Summary

In this activity, students will investigate how temperature, activation energy, initial amounts of products and reactants, and type of reaction (exo- or endothermic) effect the equilibrium position of a reaction using a simulation.

Grade Level

High School

NGSS Alignment

This lesson will help prepare your students to meet the performance expectations in the following standards:

• HS-PS1-5: Apply scientific principles and evidence to provide an explanation about the effects of changing the temperature or concentration of the reacting particles on the rate at which a reaction occurs.
• HS-PS1-6: Refine the design of a chemical system by specifying a change in conditions that would produce increased amounts of products at equilibrium.
• Scientific and Engineering Practices:
  • Using Mathematics and Computational Thinking
  • Engaging in Argument from Evidence

AP Chemistry Curriculum Framework

This activity supports the following units, topics, and learning objectives:

• Unit 5: Kinetics
  • Topic 5.6: Reaction Energy Profile
    • TRA-4.C: Represent the activation energy and overall energy change in an elementary reaction using a reaction energy profile.
• Unit 6: Thermodynamics
  • Topic 6.2: Energy Diagrams
    • ENE-2.B: Represent a chemical or physical transformation with an energy diagram.
• Unit 7: Equilibrium
  • Topic 7.8: Representations of Equilibrium
    • TRA-7.F: Represent a system undergoing a reversible reaction with a particulate model.
  • Topic 7.9: Introduction to Le Châtelier's Principle
    • TRA-8.A: Identify the response of a system at equilibrium to an external stress, using Le Châtelier's principle.

Objectives

By the end of this lesson, students should be able to:

• See how activation energy, initial concentrations, and temperature affect the value of equilibrium constants for endothermic and exothermic reactions.

Chemistry Topics

This lesson supports students’ understanding of:

• Thermodynamics
• Equilibrium
• Equilibrium constant
• Activation energy

Time

Teacher Preparation: 10 minutes

Lesson: 45 minutes

Materials

• Computer with access to the internet (per group)
• Student activity sheet (per student or per group, depending on how you want to do it)

Safety

No safety precautions need to be observed during this activity.

Teacher Notes

• Simulation can be found at http://phet.colorado.edu/en/simulation/reversible-reactions. It is recommended that you try the activity yourself first to get a sense of the timing and determining when equilibrium is reached, as it is a little tricky due to the constant fluctuations of the particles.
• Students should have been introduced to the ideas of equilibrium and thermodynamics, and how they are connected. They should know that the equilibrium constant should not change unless the temperature changes, regardless of what happens to the initial concentrations or the activation energy. This should be confirmed in the simulation.
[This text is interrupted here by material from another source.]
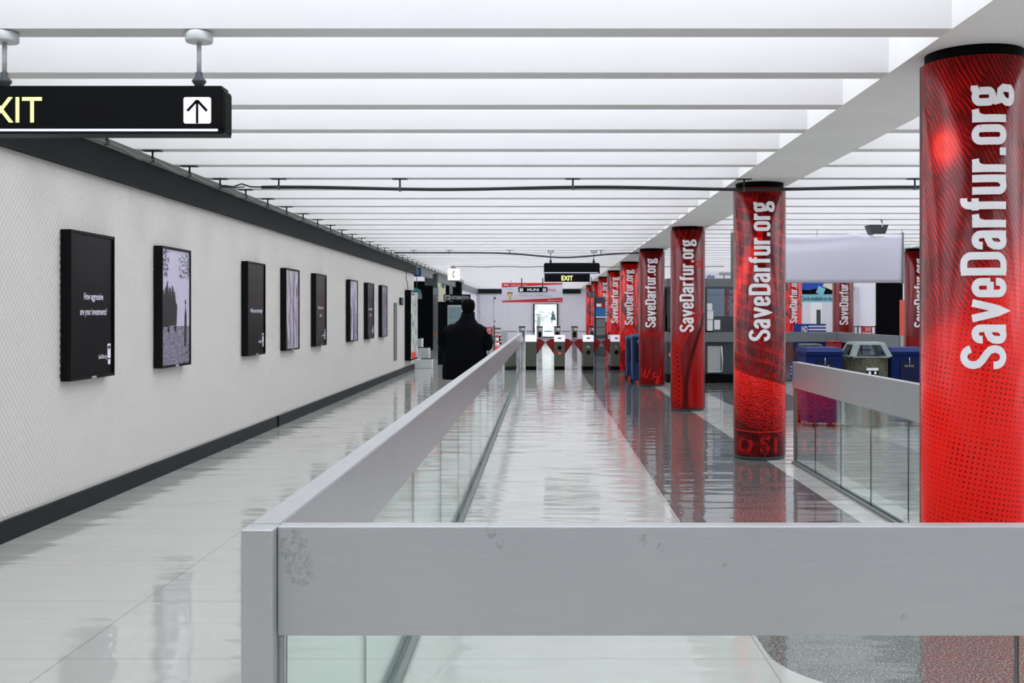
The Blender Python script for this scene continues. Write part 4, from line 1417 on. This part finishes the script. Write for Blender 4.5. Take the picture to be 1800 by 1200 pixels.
du = 41.57
ms = thing('platform_sign', (PX(936.5, du), du, PZ(513, du)), 'small black hanging platform sign in front of the red and white banner', 'sign')
x0, x1 = PX(911, du), PX(962.5, du)
prism(rounded(x0, x1, PZ(513.3, du), PZ(504.2, du), .04), du, du + .08).build('sign_body', 'matte_black', ms)
MB().text('MUNI', PX(926.8, du), PZ(511.2, du), 20.5 / FPX * du, 4.4 / FPX * du, front(du - .004), .02).build('lettering', 'white', ms)
for x in (916.5, 957):
    ic = MB().flat([rounded(PX(x - 3, du), PX(x + 3, du), PZ(512, du), PZ(506.4, du), .02)], front(du - .004)).build('icon_panel', 'white', ms)
    b = MB(); b.flat([[(PX(x - 2, du), PZ(508.6, du)), (PX(x - .4, du), PZ(508.6, du)), (PX(x - .4, du), PZ(507.2, du)), (PX(x - 2, du), PZ(507.2, du))], [(PX(x + .4, du), PZ(508.6, du)), (PX(x + 2, du), PZ(508.6, du)), (PX(x + 2, du), PZ(507.2, du)), (PX(x + .4, du), PZ(507.2, du))],
               [(PX(x - .4, du), PZ(511.6, du)), (PX(x + .4, du), PZ(511.6, du)), (PX(x + .4, du), PZ(509.2, du)), (PX(x - .4, du), PZ(509.2, du))]], front(du - .008)); b.build('icon', 'bluesign', ic)
b = MB()
for x in (917, 954): b.tube([(PX(x, du), du + .04, PZ(504.3, du)), (PX(x, du), du + .04, CZ)], .022, 8)
b.build('hanging_rod', 'greyd', ms)

# lightbox poster on the far wall
lx = thing('lightbox_poster', (PX(959, FAR), FAR - .1, .3), 'backlit poster of a walking robed person on the far white wall', 'poster')
x0, x1, z0, z1 = PX(937.5, FAR), PX(981, FAR), PZ(593, FAR), PZ(533.5, FAR)
b = MB(); b.box(x0, x0 + .07, FAR - .12, FAR - .001, z0, z1); b.box(x1 - .07, x1, FAR - .12, FAR - .001, z0, z1); b.box(x0 + .07, x1 - .07, FAR - .12, FAR - .001, z0, z0 + .05); b.box(x0 + .07, x1 - .07, FAR - .12, FAR - .001, z1 - .03, z1)
b.build('frame', 'frame', lx)
pn = box('print', photo_mat('backlit_photo', (150, 168, 170), (250, 255, 250), (1.2, 1.2, 1.6), emit=.75, seed=6), lx, x0 + .07, x1 - .07, FAR - .10, FAR - .08, z0 + .05, z1 - .03)
M['lit_grey'] = mat('backlit_grey_print', (78, 90, 96), .4, emit=.5)
fn = front(FAR - .104)
b = MB(); xc = PX(972, FAR); zf = PZ(562, FAR)
b.flat([[(xc - .14, zf), (xc + .16, zf - .02), (xc + .10, zf + .22), (xc + .05, zf + .34), (xc - .05, zf + .34), (xc - .08, zf + .2)], arc(xc, zf + .41, .05, .065, 0, 360, 12)[:-1],
        [(xc - .06, zf), (xc - .02, zf), (xc - .06, zf - .13), (xc - .10, zf - .13)]], fn)
b.build('walker_print', 'lit_grey', pn)
b = MB(); b.flat([arc(PX(946, FAR), PZ(553, FAR), .16, .05, 0, 360, 14)[:-1], arc(PX(961, FAR), PZ(555, FAR), .08, .02, 0, 360, 10)[:-1], arc(PX(964, FAR), PZ(576, FAR), .09, .02, 0, 360, 10)[:-1],
                  [(PX(944, FAR), PZ(556, FAR)), (PX(950, FAR), PZ(556, FAR)), (PX(949, FAR), PZ(590, FAR)), (PX(943, FAR), PZ(590, FAR))]], front(FAR - .106)); b.build('landscape_print', mat('backlit_pale_print', (150, 160, 164), .4, emit=.5), pn)

for n, (a, c) in ((1, (843, 867)), (2, (867.6, 892))):
    o = box('door_%d' % n, 'white_wall', None, PX(a, FAR), PX(c, FAR), FAR - .04, FAR - .001, 0, PZ(518, FAR), bev=.01)
    struct(o)
    if n == 2:
        box('door_handle', 'greyd', o, PX(868.5, FAR), PX(870.5, FAR), FAR - .07, FAR - .041, PZ(566, FAR), PZ(563.5, FAR))
    else:
        box('door_hinge', 'greyd', o, PX(843.5, FAR), PX(844.3, FAR), FAR - .06, FAR - .041, PZ(550, FAR), PZ(546, FAR))
se = box('alarm_box', 'matte_black', None, PX(868.8, FAR), PX(871.2, FAR), FAR - .08, FAR - .041, PZ(525.5, FAR), PZ(522.5, FAR))
tag(se, 'tiny black alarm box high on the far white double door', 'alarm')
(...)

Trial 9 should be the only trial where K decreases because of the temperature increase and the fact that it is an exothermic reaction.
• Simulation timer is about 3x faster than real life.
• "Concentration" and "number of particles" will be treated interchangeably in this activity.
• Since the concentrations change so rapidly and continue to fluctuate even after a large amount of time, students may not always end up with the same exact equilibrium constant, though it should be close. (For example, maybe for most of the trials they get ~220 molecules of A at equilibrium but on one of the trials it ended up more like ~230 or ~210 molecules of A. That’s ok – since the simulation cannot show nearly as many particles as would be present in a real-life reaction, the equilibrium constant may shift a little due to the relatively small sample size.) Since for the first 6 trials the total number of molecules is 600, it should be easy to see if they are getting the same ratio as previous trials. Trials with a deviation in K of about ±0.2 can be considered the same K, within the limitations of the simulation.
• Similarly, since the fluctuations continue, students may end up with widely varying times. Students should probably run the first trial multiple times so they can get a sense of the timing and to be sure that they are finding a consistent K value before moving on to the next trial. A couple runs of the trial 1 conditions as a whole class might be useful.
• Trials 7 and 8 use different total molecule numbers to demonstrate that the ratios will be approximately the same even if the total number of particles varies. If you are running short on time, you can exclude these two trials and analysis question #3.
• Students could use the simulation to test the predictions they make in question #7.